時給換算で考えたら、時間がもったいないですし、弁護士になれば時給はもっと上がります。そこで、生活費や家賃はすべて奨学金で賄うことにしたんです。

ただ、当時は本当に追い込まれていて、『これで失敗したらすべてを失ってしまう……後に道はない』という気持ちでした。弁護士にならなければ奨学金は返せないですし、そのために奨学金を自分に投資したので、もう楽観視できないというか、精神的にはいい状態ではなかったですよね。『最悪、死ねばすべて解決する』と考えたことすらありました」

23区外のとある街で家賃5万円のアパートに住み、8万円は学費のために貯金する日々。バイトをしていないので自由に使えるお金はないが、将来返す奨学金の金額はどんどん膨らんでいく。

だが、努力は実を結び、大学卒業前に、有名私大のロースクールに合格。ここでも、奨学金を借りることにはなるが、人生は好転していった。

「幸運にも、大学3年生の時から給付型の奨学金を貰えることになり、それを司法試験予備校の費用などに使って、本格的に勉強できたんです。

ロースクールに合格したので、また奨学金を借りるのですが、第一種(無利子)は成績優秀だったので200万円以上が返済免除に。さらに、本来なら1年で100万円以上かかる学費も半額になりました。

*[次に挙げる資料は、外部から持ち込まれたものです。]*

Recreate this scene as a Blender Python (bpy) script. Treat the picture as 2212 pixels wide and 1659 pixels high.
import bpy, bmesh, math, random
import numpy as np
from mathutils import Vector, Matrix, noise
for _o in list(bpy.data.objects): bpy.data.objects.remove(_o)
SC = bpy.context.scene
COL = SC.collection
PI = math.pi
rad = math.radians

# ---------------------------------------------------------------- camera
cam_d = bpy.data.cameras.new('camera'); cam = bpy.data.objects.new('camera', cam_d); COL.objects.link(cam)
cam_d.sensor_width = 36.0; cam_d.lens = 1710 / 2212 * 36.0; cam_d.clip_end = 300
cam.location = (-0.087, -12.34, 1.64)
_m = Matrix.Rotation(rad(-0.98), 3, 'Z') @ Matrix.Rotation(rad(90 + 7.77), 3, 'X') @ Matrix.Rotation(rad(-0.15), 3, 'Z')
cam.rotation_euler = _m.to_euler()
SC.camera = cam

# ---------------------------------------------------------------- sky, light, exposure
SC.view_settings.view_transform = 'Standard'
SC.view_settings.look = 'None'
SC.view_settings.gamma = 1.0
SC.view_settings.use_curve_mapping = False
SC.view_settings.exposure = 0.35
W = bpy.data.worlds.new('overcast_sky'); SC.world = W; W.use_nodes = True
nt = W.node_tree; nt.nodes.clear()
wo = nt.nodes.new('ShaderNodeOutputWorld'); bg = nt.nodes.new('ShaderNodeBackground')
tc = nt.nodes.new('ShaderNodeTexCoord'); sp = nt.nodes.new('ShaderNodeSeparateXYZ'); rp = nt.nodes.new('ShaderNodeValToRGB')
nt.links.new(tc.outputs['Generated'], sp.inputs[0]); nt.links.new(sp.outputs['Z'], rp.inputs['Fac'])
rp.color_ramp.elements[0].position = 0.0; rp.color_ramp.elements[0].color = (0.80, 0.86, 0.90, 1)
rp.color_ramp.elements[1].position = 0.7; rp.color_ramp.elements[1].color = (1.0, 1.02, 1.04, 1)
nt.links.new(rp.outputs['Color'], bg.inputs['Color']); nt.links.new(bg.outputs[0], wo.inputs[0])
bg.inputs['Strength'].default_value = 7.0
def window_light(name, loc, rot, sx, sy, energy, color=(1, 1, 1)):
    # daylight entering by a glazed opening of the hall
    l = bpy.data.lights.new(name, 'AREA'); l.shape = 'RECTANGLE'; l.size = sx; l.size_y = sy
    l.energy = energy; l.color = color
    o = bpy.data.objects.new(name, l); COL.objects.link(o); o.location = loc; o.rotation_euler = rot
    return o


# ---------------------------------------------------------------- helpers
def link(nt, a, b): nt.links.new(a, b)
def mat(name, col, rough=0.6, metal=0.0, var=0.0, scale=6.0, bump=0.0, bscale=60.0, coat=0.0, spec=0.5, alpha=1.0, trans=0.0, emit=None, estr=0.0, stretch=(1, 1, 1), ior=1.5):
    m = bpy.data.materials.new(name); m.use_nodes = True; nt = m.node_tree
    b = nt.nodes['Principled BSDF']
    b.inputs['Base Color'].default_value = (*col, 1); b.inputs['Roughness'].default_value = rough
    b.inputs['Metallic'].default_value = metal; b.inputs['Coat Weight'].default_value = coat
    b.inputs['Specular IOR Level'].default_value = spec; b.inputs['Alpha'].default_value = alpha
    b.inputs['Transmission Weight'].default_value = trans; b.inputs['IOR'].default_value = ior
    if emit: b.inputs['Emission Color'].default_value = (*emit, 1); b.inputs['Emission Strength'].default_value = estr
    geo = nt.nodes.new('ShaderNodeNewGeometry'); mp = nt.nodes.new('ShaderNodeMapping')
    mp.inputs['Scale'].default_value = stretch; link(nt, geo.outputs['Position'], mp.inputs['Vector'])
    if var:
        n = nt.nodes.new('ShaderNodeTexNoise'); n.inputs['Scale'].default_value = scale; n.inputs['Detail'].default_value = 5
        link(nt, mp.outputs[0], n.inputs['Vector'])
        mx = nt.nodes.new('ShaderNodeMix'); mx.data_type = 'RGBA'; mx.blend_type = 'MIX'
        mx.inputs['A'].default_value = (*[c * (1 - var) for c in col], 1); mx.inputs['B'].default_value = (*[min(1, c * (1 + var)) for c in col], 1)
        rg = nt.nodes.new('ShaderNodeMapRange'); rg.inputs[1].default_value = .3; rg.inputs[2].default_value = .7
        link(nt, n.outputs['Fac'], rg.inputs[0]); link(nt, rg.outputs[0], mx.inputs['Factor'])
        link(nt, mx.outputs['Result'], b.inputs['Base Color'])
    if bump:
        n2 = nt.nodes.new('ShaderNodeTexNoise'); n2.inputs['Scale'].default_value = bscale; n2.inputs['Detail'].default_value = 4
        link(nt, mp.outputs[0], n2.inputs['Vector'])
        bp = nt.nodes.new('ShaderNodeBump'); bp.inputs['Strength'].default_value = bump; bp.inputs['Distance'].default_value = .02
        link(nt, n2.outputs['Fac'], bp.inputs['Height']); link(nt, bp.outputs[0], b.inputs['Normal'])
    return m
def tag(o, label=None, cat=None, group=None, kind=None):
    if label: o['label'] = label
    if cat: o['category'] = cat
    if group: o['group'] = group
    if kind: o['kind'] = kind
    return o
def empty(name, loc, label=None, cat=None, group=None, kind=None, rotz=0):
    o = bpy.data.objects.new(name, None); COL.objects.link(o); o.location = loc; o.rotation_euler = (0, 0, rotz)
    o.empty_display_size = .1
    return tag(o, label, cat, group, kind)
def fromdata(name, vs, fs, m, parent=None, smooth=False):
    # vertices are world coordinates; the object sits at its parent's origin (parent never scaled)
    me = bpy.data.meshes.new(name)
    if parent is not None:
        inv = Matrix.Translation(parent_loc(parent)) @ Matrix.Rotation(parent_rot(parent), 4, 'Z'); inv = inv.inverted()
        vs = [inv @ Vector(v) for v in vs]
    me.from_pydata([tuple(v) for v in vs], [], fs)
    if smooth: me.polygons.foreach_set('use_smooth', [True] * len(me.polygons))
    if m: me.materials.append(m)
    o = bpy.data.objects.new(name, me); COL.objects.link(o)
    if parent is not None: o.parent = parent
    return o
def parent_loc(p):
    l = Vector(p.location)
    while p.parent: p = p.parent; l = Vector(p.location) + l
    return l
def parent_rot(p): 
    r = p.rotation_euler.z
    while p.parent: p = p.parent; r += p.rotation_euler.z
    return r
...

そして、『自分はすでに大量の奨学金を抱えている。それならこの際、第二種(有利子)は増額しまくろう』と考えて、法科大学院生が借りられる上限の22万円まで借りました」

その後、火野さんは司法試験に一発合格。大学時代の1000万円に大学院の分を足すと、火野さんの借りた奨学金の合計金額は1500万円に達していた。

弁護士になって思うこと

さて、火野さんが弁護士として働き始めてから半年が経ったところで、毎月6万4000円の返済がスタートした。毎月かなりの金額を返済しているが、それでも奨学金を借りていなければ、弁護士にはなれていなかったと、火野さんは振り返る。

「弁護士になるために、ロースクールまで進むと、そのために借りる奨学金が増えるのは目に見えていました。さらに追加で奨学金を借りることは勇気が要ることでしたが、仮に大学時代にバイトをしながら勉強をしていては、今のようなスピードでは司法試験に受かってなかった気もします。